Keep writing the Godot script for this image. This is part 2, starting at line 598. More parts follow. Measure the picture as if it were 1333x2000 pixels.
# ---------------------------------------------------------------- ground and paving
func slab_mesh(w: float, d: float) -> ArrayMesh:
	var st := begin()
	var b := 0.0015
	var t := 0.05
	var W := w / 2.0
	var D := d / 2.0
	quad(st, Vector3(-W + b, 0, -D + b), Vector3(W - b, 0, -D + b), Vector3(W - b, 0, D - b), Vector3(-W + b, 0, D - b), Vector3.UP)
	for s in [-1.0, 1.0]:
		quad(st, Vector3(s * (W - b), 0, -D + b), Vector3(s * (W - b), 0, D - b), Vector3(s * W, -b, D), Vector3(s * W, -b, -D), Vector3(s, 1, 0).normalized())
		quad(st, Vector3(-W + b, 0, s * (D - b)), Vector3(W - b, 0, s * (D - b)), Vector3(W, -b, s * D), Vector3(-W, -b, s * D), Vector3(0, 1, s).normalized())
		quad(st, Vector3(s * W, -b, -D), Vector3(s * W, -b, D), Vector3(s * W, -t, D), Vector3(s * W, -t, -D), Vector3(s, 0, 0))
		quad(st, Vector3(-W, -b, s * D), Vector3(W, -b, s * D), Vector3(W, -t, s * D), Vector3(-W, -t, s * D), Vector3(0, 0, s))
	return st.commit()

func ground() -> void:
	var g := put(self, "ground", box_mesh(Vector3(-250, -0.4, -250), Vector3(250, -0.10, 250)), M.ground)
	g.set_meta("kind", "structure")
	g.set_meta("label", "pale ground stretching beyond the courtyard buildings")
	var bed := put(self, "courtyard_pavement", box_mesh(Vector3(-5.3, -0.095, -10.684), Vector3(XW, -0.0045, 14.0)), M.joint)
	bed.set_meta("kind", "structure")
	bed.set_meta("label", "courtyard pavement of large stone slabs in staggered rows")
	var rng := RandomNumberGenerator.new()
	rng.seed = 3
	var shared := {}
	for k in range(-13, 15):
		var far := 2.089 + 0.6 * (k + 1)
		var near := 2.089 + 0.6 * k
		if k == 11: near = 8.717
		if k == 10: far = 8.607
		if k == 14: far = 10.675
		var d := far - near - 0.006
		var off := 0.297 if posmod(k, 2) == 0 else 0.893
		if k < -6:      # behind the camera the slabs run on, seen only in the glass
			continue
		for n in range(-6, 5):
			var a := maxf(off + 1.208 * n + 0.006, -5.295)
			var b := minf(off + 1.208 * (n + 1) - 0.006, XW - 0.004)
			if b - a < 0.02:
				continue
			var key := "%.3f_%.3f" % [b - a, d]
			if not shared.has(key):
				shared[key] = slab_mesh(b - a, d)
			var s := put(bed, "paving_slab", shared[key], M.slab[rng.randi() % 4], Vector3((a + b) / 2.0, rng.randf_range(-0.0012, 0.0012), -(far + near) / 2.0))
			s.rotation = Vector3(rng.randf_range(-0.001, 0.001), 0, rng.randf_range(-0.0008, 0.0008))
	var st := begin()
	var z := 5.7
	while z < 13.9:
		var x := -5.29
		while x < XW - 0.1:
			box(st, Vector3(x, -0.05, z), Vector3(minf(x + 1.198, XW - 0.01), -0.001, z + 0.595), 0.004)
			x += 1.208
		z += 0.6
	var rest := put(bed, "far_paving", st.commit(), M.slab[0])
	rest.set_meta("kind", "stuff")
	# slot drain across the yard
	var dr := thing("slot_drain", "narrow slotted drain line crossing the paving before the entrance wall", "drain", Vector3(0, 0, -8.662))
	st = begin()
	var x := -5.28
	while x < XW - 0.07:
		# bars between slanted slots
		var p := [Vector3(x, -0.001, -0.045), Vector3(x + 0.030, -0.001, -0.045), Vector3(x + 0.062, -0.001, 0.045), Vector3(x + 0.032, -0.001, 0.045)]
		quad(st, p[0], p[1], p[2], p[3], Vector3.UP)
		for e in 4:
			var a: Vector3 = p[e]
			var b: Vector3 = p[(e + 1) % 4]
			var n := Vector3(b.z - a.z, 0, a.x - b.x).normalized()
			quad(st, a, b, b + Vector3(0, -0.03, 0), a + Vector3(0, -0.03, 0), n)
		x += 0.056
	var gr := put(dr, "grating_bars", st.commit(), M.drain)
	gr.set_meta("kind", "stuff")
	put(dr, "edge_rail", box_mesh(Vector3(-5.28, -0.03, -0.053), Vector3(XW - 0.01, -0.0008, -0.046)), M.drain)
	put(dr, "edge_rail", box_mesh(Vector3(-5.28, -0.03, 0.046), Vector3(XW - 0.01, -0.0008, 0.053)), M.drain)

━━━

**REQUIREMENTS:** Restate the whole listing exactly.

**RESPONSE TO THE TASK:**
Keep writing the Godot script for this image. This is part 2, starting at line 598. More parts follow. Measure the picture as if it were 1333x2000 pixels.
# ---------------------------------------------------------------- ground and paving
func slab_mesh(w: float, d: float) -> ArrayMesh:
	var st := begin()
	var b := 0.0015
	var t := 0.05
	var W := w / 2.0
	var D := d / 2.0
	quad(st, Vector3(-W + b, 0, -D + b), Vector3(W - b, 0, -D + b), Vector3(W - b, 0, D - b), Vector3(-W + b, 0, D - b), Vector3.UP)
	for s in [-1.0, 1.0]:
		quad(st, Vector3(s * (W - b), 0, -D + b), Vector3(s * (W - b), 0, D - b), Vector3(s * W, -b, D), Vector3(s * W, -b, -D), Vector3(s, 1, 0).normalized())
		quad(st, Vector3(-W + b, 0, s * (D - b)), Vector3(W - b, 0, s * (D - b)), Vector3(W, -b, s * D), Vector3(-W, -b, s * D), Vector3(0, 1, s).normalized())
		quad(st, Vector3(s * W, -b, -D), Vector3(s * W, -b, D), Vector3(s * W, -t, D), Vector3(s * W, -t, -D), Vector3(s, 0, 0))
		quad(st, Vector3(-W, -b, s * D), Vector3(W, -b, s * D), Vector3(W, -t, s * D), Vector3(-W, -t, s * D), Vector3(0, 0, s))
	return st.commit()

func ground() -> void:
	var g := put(self, "ground", box_mesh(Vector3(-250, -0.4, -250), Vector3(250, -0.10, 250)), M.ground)
	g.set_meta("kind", "structure")
	g.set_meta("label", "pale ground stretching beyond the courtyard buildings")
	var bed := put(self, "courtyard_pavement", box_mesh(Vector3(-5.3, -0.095, -10.684), Vector3(XW, -0.0045, 14.0)), M.joint)
	bed.set_meta("kind", "structure")
	bed.set_meta("label", "courtyard pavement of large stone slabs in staggered rows")
	var rng := RandomNumberGenerator.new()
	rng.seed = 3
	var shared := {}
	for k in range(-13, 15):
		var far := 2.089 + 0.6 * (k + 1)
		var near := 2.089 + 0.6 * k
		if k == 11: near = 8.717
		if k == 10: far = 8.607
		if k == 14: far = 10.675
		var d := far - near - 0.006
		var off := 0.297 if posmod(k, 2) == 0 else 0.893
		if k < -6:      # behind the camera the slabs run on, seen only in the glass
			continue
		for n in range(-6, 5):
			var a := maxf(off + 1.208 * n + 0.006, -5.295)
			var b := minf(off + 1.208 * (n + 1) - 0.006, XW - 0.004)
			if b - a < 0.02:
				continue
			var key := "%.3f_%.3f" % [b - a, d]
			if not shared.has(key):
				shared[key] = slab_mesh(b - a, d)
			var s := put(bed, "paving_slab", shared[key], M.slab[rng.randi() % 4], Vector3((a + b) / 2.0, rng.randf_range(-0.0012, 0.0012), -(far + near) / 2.0))
			s.rotation = Vector3(rng.randf_range(-0.001, 0.001), 0, rng.randf_range(-0.0008, 0.0008))
	var st := begin()
	var z := 5.7
	while z < 13.9:
		var x := -5.29
		while x < XW - 0.1:
			box(st, Vector3(x, -0.05, z), Vector3(minf(x + 1.198, XW - 0.01), -0.001, z + 0.595), 0.004)
			x += 1.208
		z += 0.6
	var rest := put(bed, "far_paving", st.commit(), M.slab[0])
	rest.set_meta("kind", "stuff")
	# slot drain across the yard
	var dr := thing("slot_drain", "narrow slotted drain line crossing the paving before the entrance wall", "drain", Vector3(0, 0, -8.662))
	st = begin()
	var x := -5.28
	while x < XW - 0.07:
		# bars between slanted slots
		var p := [Vector3(x, -0.001, -0.045), Vector3(x + 0.030, -0.001, -0.045), Vector3(x + 0.062, -0.001, 0.045), Vector3(x + 0.032, -0.001, 0.045)]
		quad(st, p[0], p[1], p[2], p[3], Vector3.UP)
		for e in 4:
			var a: Vector3 = p[e]
			var b: Vector3 = p[(e + 1) % 4]
			var n := Vector3(b.z - a.z, 0, a.x - b.x).normalized()
			quad(st, a, b, b + Vector3(0, -0.03, 0), a + Vector3(0, -0.03, 0), n)
		x += 0.056
	var gr := put(dr, "grating_bars", st.commit(), M.drain)
	gr.set_meta("kind", "stuff")
	put(dr, "edge_rail", box_mesh(Vector3(-5.28, -0.03, -0.053), Vector3(XW - 0.01, -0.0008, -0.046)), M.drain)
	put(dr, "edge_rail", box_mesh(Vector3(-5.28, -0.03, 0.046), Vector3(XW - 0.01, -0.0008, 0.053)), M.drain)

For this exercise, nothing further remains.